The message of “The Oslo Diaries” is very clear: Likud and Hamas—the two players that today set the tone of the conflict—are living in a symbiotic relationship. The Baruch Goldstein massacre at the Tomb of the Patriarchs in 1994 was a trigger to the wave of terrorism by Hamas, and Yigal Amir finished the job with the murder of Yitzhak Rabin. Both Likud and Hamas rely on messianic religious doctrines – Israeli-Jewish religious law and Palestinian-Islamic extremism. They cannot defeat each other, even though the balance of power is always in favor of the Israeli side.
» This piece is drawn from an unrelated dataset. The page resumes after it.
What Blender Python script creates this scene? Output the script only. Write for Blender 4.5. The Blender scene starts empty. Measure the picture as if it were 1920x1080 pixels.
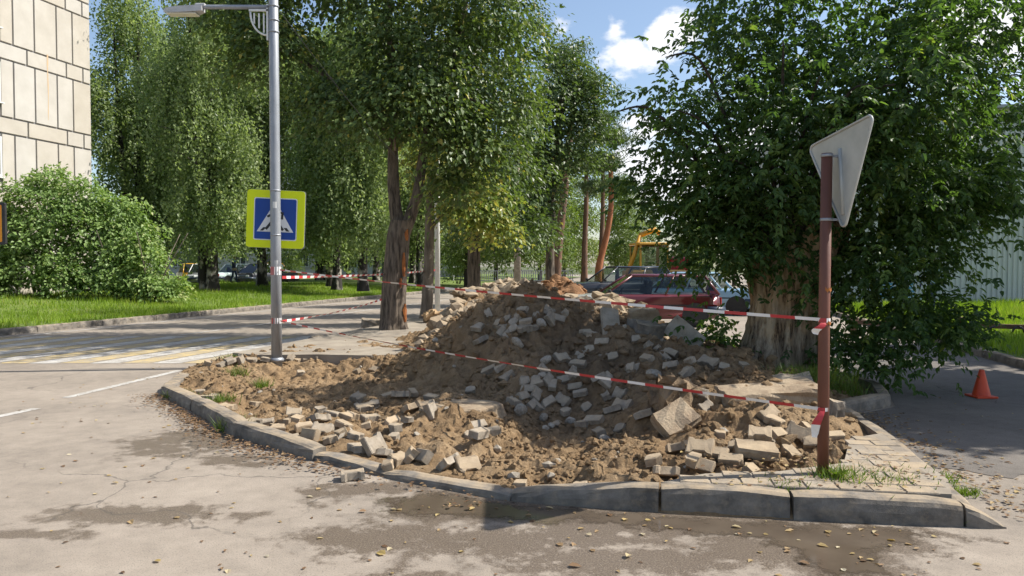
import bpy, bmesh, math, random
import numpy as np
from mathutils import Vector, Matrix, Euler, Quaternion, geometry
R = math.radians
scene = bpy.context.scene
COL = scene.collection

# ------------------------------------------------------------------ camera, sky, sun, exposure
cam_d = bpy.data.cameras.new('camera'); cam = bpy.data.objects.new('camera', cam_d); COL.objects.link(cam)
cam_d.lens = 26.0; cam_d.sensor_width = 36.0; cam_d.clip_start = 0.05; cam_d.clip_end = 6000
cam.location = (0, 0, 1.6); cam.rotation_euler = (R(90-1.65), 0, 0)
scene.camera = cam

SUN_AZ, SUN_EL = R(7), R(46)      # azimuth measured from +X towards +Y
sun_vec = Vector((math.cos(SUN_EL)*math.cos(SUN_AZ), math.cos(SUN_EL)*math.sin(SUN_AZ), math.sin(SUN_EL)))
sun_d = bpy.data.lights.new('sun', 'SUN'); sun = bpy.data.objects.new('sun', sun_d); COL.objects.link(sun)
sun_d.energy = 5.0; sun_d.angle = R(0.53); sun_d.color = (1.0, 0.95, 0.86)
sun.rotation_euler = sun_vec.to_track_quat('Z', 'Y').to_euler(); sun.location = (30, 5, 40)

world = bpy.data.worlds.new('World'); scene.world = world; world.use_nodes = True
wn = world.node_tree.nodes; wl = world.node_tree.links
for n in list(wn): wn.remove(n)
w_out = wn.new('ShaderNodeOutputWorld'); w_bg = wn.new('ShaderNodeBackground'); w_bg.inputs['Strength'].default_value = 0.115
sky = wn.new('ShaderNodeTexSky'); sky.sky_type = 'NISHITA'; sky.sun_disc = False
sky.sun_elevation = SUN_EL; sky.sun_rotation = R(90)-SUN_AZ; sky.air_density = 1.0; sky.dust_density = 1.2; sky.ozone_density = 1.0
tc = wn.new('ShaderNodeTexCoord')
def wmath(op, a, b=None, c=None, clamp=False):
    n = wn.new('ShaderNodeMath'); n.operation = op; n.use_clamp = clamp
    for i, v in enumerate((a, b, c)):
        if v is None: continue
        if isinstance(v, (int, float)): n.inputs[i].default_value = v
        else: wl.new(v, n.inputs[i])
    return n.outputs[0]
# fair-weather cumulus: ragged noise over the whole sky, thickened round a few cloud banks
mp = wn.new('ShaderNodeMapping'); mp.inputs['Scale'].default_value = (1, 1, 1.7); wl.new(tc.outputs['Generated'], mp.inputs['Vector'])
nz = wn.new('ShaderNodeTexNoise'); nz.inputs['Scale'].default_value = 8.0; nz.inputs['Detail'].default_value = 9; nz.inputs['Roughness'].default_value = 0.56
wl.new(mp.outputs[0], nz.inputs['Vector'])
acc = None
for (dx, dy, dz, rad) in [(0.188,0.935,0.285,0.045),(0.15,0.94,0.268,0.05),(0.06,0.945,0.300,0.055),(0.13,0.94,0.30,0.035),(0.17,0.965,0.13,0.075),(0.25,0.95,0.10,0.11),(0.32,0.90,0.17,0.10),(0.55,0.75,0.25,0.14),
                          (-0.5,0.7,0.35,0.16),(0.8,-0.2,0.3,0.2),(-0.7,-0.4,0.35,0.2),(0.1,-0.8,0.4,0.22),(-0.8,0.3,0.2,0.15),(0.02,0.93,0.37,0.07),(0.6,0.6,0.5,0.12)]:
    v = wn.new('ShaderNodeVectorMath'); v.operation = 'DISTANCE'; wl.new(tc.outputs['Generated'], v.inputs[0])
    v.inputs[1].default_value = Vector((dx, dy, dz)).normalized()
    b = wmath('SUBTRACT', 1.0, wmath('DIVIDE', v.outputs['Value'], rad*1.3), clamp=True)
    acc = b if acc is None else wmath('MAXIMUM', acc, b)
den = wmath('ADD', wmath('MULTIPLY', acc, 0.60), wmath('SUBTRACT', wmath('MULTIPLY', nz.outputs['Fac'], 1.7), 1.12))
ramp = wn.new('ShaderNodeMapRange'); ramp.interpolation_type = 'SMOOTHSTEP'; ramp.inputs['From Min'].default_value = 0.02; ramp.inputs['From Max'].default_value = 0.20
wl.new(den, ramp.inputs['Value'])
mx = wn.new('ShaderNodeMix'); mx.data_type = 'RGBA'
skyg = wn.new('ShaderNodeHueSaturation'); skyg.inputs['Saturation'].default_value = 1.08; wl.new(sky.outputs[0], skyg.inputs['Color'])
wl.new(ramp.outputs[0], mx.inputs[0]); hz = wn.new('ShaderNodeMix'); hz.data_type = 'RGBA'; hz.inputs[0].default_value = 0.09; wl.new(skyg.outputs[0], hz.inputs[6]); hz.inputs[7].default_value = (5.2, 5.6, 6.2, 1); wl.new(hz.outputs[2], mx.inputs[6]); mx.inputs[7].default_value = (6.4, 6.5, 6.8, 1)
wl.new(mx.outputs[2], w_bg.inputs['Color']); wl.new(w_bg.outputs[0], w_out.inputs['Surface'])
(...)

The Israeli Right has thus far succeeded in preserving economic well-being while conducting a cruel and bloody war of attrition. In the shadow of its futile war against the Palestinians, the Right has opened another front against Israeli liberalism, as expressed in its nation-state law, its measures to change the nature of the Supreme Court, and its steps to rein in human rights organizations. There is currently a Palestinian-Israeli consensus that this conflict has no foreseeable solution and that the occupation will continue along with the siege of Gaza. Therefore, Israel forfeits peace and democracy, and the Palestinians give up the possibility to live in dignity and freedom.
Thus, an American president who sees democracy as a danger and believes peace to be a simpleton’s pipe dream will continue to make new and delusional proclamations. The “Deal of the Century” remains unpublished, and it is doubtful whether it will ever be. However, published or not, it endangers the lives of Israelis and Palestinians.